Certainly a life lesson.

So, yeah, I’ve been thinking about that event quite a bit over the last couple of days—I don’t really know why. It’s almost like a defining moment in my life. Because I realized that you can break whatever rules you want to, and you might get away with a lot of shit in life. But if you don’t get away with it, you better to be able to deal with the consequences…and they will be much worse than you ever thought.

And I realized that I’m the guy that doesn’t get away with anything. Any time I do something, I do it with a full understanding that—more than likely—the entire world is going to find out about it. I knew a guy that woke up once, naked except for a pair of boxer shorts, at the alter in a Catholic church. He woke up because the morning bells were ringing, and people were just about to start filing in. He snuck out the back way, and the only people that ever found out about it were the people he told. He walked out the back of the church just as the services started, man, can you believe that?

I can’t even fart in church without getting discovered. Like the entire building will be singing and hollering, and I think it’s safe to bust a little one out, and suddenly every one decides to take a moment of silence. Pfft! And then you’re the center of attention in God’s house, and as cool as that sounds, it’s really not cool at all.

That’s never actually happened to me, but I can picture it all too well. People come up to me, “You should join us this Sunday, it’ll be nice.” I just stagger back, hands out in a defensive gesture, “Trust me, man—nobody wants that.”

But back to topic:

Try living your life like that, man: like everyone will, at some point, see every moment you thought was a secret one. And then be yourself, anyways. It’s not so easy, but once you get over the initial shock, it’s very liberating.

The other day, one of my managers came up to me and asked me, “Who’s that lady back behind the front counter?”

“I don’t know—that lady that comes in and counts the movies.” There’s this lady that comes in, I don’t know what her job is, but I know she hangs out looking at the DVDs, and that somehow constitutes a job. Too cool, right? She has to sign in and out in this notebook that’s behind the front counter.

“I don’t like her being behind the front counter,” my manager mutters to me.

“Tell you what,” I say, “When she comes back out to give me my pen, you distract her, and I’ll punch her in the throat. She’ll learn her lesson then.”

“I can hear you,” the DVD-count lady says.

My manager, he turns bright red, and he runs off into the store somewhere—wherever it is that managers run and hide whenever there’s something they just can’t handle. I don’t know where that place is, incidentally, because I’m always left cleaning up the gorilla shit.

“I guess I’ll have to come up with a new plan,” I yell back to the DVD lady. She walks out and hands me my pen back. Her face is flat and unhappy. “Maybe I’ll just stab you with this pen,” I tell her, “Or are you going to screw that up, too?”

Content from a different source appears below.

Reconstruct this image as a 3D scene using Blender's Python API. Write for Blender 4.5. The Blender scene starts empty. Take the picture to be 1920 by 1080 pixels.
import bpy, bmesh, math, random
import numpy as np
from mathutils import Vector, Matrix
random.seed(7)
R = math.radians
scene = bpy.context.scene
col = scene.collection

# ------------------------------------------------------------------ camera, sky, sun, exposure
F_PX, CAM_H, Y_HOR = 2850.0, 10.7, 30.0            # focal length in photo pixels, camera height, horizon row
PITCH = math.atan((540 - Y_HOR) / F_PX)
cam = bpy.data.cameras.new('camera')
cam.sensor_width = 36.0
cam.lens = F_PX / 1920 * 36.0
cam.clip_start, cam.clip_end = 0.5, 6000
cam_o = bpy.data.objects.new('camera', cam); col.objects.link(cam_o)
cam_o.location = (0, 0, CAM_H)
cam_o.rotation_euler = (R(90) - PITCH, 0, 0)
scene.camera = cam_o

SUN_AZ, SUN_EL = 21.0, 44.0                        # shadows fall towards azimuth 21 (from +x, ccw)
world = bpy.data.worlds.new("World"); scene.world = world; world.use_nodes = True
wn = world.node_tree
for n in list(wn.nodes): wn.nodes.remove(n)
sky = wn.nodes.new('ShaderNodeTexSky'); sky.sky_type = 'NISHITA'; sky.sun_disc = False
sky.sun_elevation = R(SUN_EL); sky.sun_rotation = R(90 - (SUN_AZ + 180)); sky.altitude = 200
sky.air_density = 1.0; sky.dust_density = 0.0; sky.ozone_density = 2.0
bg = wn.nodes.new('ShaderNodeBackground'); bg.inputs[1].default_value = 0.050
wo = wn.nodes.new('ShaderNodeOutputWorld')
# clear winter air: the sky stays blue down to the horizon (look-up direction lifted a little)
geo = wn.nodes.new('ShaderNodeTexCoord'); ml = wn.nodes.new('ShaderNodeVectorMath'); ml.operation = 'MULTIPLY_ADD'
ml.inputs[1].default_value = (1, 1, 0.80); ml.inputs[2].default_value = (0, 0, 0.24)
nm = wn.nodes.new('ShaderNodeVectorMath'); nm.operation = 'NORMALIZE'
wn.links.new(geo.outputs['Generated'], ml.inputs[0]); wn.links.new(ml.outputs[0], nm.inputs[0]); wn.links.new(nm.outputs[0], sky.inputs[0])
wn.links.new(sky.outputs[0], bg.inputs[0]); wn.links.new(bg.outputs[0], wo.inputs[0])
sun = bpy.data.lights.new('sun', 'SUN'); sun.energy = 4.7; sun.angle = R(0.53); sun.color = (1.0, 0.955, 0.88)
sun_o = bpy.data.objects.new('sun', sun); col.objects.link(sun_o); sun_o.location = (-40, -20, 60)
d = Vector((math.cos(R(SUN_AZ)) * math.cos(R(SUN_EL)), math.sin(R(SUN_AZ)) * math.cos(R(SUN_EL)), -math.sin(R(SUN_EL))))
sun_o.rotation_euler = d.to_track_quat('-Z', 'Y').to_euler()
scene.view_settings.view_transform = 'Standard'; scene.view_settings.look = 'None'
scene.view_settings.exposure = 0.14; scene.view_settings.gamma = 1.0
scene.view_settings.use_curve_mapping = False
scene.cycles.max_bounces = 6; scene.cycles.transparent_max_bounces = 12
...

And she smiles. I don’t know if it’s because I’m so freakin’ funny or if it’s because there’s just no use being mad at a jackass who doesn’t care about how un-called for his remarks are. And to tell you the truth, I don’t care. I wasn’t bothered by her being behind the front counter in the first place, you know?

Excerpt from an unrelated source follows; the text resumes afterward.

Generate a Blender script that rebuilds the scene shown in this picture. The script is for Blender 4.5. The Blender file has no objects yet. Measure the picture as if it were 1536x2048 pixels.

Anyways, that’s it for now, kids. Not the most entertaining of posts, but I apologize for nothing (well, I guess I apologize for that mix-up with the president-elect and the thing with the bananas, but that’s a whole different story—and I only apologize for that because they made it a national law that I had to). Look close, and maybe you’ll be able to learn something from this one. If you don’t feel like looking close, then don’t—heaven knows we already have enough of that going around.